When a hissy is being had it can produce tears, screams, objects being thrown, and other general mayhem, but this is only if the person at the recieving end of the hissy doesn't comply with our wishes. For example, the lovely airline employee click-clacked on her keyboard and nipped it at the bud.

A conniption fit is something that you earn with age, as in at the age of 18 one is not able to throw a conniption fit because one lacks the wisodm of a momma that has seen what the world is about and raised a pack of kids in spite of it all. It's a privilege, really.
Speaking from my own personal experiences, when a conniption fit is occurring, you had better hope that you are:
One: not the cause of it.
Two: not related to the cause of it.
Three: aren't in a five mile radius of it.
Four: it isn't your momma having it.
When referring to a conniption fit, one might say something along the lines of, "Momma is going to have a conniption fit when she hears about this."
Or, "My momma just about had a conniption fit when she saw what I was wearing."

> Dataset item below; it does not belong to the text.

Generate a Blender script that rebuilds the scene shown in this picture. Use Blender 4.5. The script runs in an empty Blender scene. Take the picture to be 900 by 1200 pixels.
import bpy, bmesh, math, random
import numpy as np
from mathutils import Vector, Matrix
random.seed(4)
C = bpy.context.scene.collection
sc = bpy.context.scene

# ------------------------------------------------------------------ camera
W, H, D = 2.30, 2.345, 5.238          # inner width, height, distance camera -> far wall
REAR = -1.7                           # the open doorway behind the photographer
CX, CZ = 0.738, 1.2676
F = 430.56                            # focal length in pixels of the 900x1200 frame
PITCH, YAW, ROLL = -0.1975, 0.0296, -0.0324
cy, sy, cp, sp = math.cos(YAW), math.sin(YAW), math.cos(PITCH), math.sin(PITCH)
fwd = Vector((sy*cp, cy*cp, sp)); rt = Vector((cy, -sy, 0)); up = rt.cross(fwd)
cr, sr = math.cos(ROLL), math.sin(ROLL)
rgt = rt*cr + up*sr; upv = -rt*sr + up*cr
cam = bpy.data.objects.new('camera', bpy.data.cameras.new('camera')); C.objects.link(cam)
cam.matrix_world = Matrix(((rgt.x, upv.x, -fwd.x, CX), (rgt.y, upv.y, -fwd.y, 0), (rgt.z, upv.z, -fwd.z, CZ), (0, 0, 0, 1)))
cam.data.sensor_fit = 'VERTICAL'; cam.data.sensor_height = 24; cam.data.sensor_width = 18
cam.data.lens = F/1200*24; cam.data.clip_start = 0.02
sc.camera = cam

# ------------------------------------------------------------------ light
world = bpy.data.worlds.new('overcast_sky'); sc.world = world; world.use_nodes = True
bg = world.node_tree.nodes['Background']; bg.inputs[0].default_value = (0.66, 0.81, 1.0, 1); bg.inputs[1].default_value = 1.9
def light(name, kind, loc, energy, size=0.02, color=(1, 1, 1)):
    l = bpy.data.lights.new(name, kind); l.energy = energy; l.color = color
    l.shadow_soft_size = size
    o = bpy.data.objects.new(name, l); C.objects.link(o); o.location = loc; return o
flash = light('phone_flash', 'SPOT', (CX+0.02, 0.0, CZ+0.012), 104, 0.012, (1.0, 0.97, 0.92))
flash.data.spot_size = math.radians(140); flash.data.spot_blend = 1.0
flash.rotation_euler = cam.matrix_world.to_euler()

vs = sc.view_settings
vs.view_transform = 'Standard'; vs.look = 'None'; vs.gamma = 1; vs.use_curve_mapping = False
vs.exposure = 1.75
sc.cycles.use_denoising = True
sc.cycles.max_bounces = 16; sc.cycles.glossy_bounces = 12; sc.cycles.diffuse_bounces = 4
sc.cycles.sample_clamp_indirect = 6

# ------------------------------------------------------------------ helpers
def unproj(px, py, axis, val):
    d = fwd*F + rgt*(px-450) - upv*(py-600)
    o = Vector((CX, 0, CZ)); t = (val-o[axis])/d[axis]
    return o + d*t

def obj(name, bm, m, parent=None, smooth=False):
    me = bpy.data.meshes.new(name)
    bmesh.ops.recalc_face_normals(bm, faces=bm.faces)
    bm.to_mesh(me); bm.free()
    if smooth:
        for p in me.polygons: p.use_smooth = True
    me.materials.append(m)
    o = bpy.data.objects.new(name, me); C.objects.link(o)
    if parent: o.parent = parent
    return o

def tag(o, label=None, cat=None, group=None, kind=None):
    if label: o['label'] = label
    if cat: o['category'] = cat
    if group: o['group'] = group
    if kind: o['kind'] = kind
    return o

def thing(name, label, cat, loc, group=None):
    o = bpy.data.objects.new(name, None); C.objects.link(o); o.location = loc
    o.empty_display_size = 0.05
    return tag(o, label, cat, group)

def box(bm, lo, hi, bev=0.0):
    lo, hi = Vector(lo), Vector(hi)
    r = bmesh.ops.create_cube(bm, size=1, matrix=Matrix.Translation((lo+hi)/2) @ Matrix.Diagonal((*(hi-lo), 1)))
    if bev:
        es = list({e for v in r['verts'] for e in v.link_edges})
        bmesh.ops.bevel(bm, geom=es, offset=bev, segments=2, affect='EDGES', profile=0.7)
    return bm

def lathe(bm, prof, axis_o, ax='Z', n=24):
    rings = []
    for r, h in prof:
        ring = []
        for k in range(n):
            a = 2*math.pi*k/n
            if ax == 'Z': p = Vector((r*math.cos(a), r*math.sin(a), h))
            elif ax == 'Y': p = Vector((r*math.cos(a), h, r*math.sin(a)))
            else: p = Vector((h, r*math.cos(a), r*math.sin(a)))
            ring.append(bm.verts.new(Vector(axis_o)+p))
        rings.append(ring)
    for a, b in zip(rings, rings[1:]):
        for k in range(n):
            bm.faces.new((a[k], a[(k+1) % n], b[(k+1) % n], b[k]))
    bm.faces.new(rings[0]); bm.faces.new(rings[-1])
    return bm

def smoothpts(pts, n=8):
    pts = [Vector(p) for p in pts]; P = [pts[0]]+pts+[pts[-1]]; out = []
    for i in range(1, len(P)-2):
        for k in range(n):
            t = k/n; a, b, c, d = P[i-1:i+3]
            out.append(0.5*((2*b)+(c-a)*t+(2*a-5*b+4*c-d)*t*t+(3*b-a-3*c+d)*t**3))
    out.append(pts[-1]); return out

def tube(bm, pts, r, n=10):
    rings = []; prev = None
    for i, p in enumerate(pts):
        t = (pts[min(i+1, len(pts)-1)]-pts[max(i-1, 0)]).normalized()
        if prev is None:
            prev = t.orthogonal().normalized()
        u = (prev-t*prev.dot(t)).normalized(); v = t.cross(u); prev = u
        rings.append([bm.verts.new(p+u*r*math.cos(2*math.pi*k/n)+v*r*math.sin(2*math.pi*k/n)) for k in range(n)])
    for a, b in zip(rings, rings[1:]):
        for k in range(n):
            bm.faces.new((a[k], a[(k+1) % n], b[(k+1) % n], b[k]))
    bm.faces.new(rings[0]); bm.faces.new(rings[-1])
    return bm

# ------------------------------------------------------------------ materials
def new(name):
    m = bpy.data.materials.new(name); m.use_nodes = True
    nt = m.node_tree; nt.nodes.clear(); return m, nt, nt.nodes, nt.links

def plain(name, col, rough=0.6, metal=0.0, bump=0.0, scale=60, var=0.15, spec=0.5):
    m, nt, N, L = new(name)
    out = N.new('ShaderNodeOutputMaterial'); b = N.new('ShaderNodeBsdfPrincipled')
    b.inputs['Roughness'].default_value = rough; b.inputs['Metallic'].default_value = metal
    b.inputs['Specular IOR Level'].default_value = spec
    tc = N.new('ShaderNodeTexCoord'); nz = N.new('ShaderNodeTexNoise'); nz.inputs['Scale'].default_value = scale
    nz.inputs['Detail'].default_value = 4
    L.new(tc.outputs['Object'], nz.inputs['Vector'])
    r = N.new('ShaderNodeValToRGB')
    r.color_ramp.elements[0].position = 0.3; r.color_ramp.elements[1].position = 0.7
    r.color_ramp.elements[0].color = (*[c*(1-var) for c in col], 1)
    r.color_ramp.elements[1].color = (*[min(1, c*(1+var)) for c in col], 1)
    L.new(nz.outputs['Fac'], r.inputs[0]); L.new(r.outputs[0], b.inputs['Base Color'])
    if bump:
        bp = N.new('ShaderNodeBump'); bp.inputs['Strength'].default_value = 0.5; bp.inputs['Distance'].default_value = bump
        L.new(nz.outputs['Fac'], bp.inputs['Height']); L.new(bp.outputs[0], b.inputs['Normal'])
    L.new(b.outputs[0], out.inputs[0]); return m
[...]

Y'all remember, you can have, throw, or pitch a fit, and you had better stay out of the way if some Southern Belle feels one coming on.

Monday, June 28, 2010

"Just because it fits doesn't mean you ought to wear it." -Momma

I don't care who you ask or what they tell you, being Southern is a birthright. When someone tells me. "Well, I wasn't born in the South, but I got here as fast as I could." I simply smile at them and say, "Then darlin', you ain't Southern."
Of course, I really draw on my words and say 'ain't' when I make that statement, which isn't how I typically speak, but sometimes you just have to get your point across.
It has recently occurred to me that while life in the South has progressed just as much as it has else where across the Mason-Dixon line, some people, notice I didn't call y'all Yankees, still think that we ride our horses to work and name all of our sons Junior. It just isn't so, and I aim to clear up some of the mystery that causes this confusion. So go on and pour yourself a glass of sweet tea, have a seat on the front porch, and allow me to share with you just what it means to be a Southern lady in these modern times.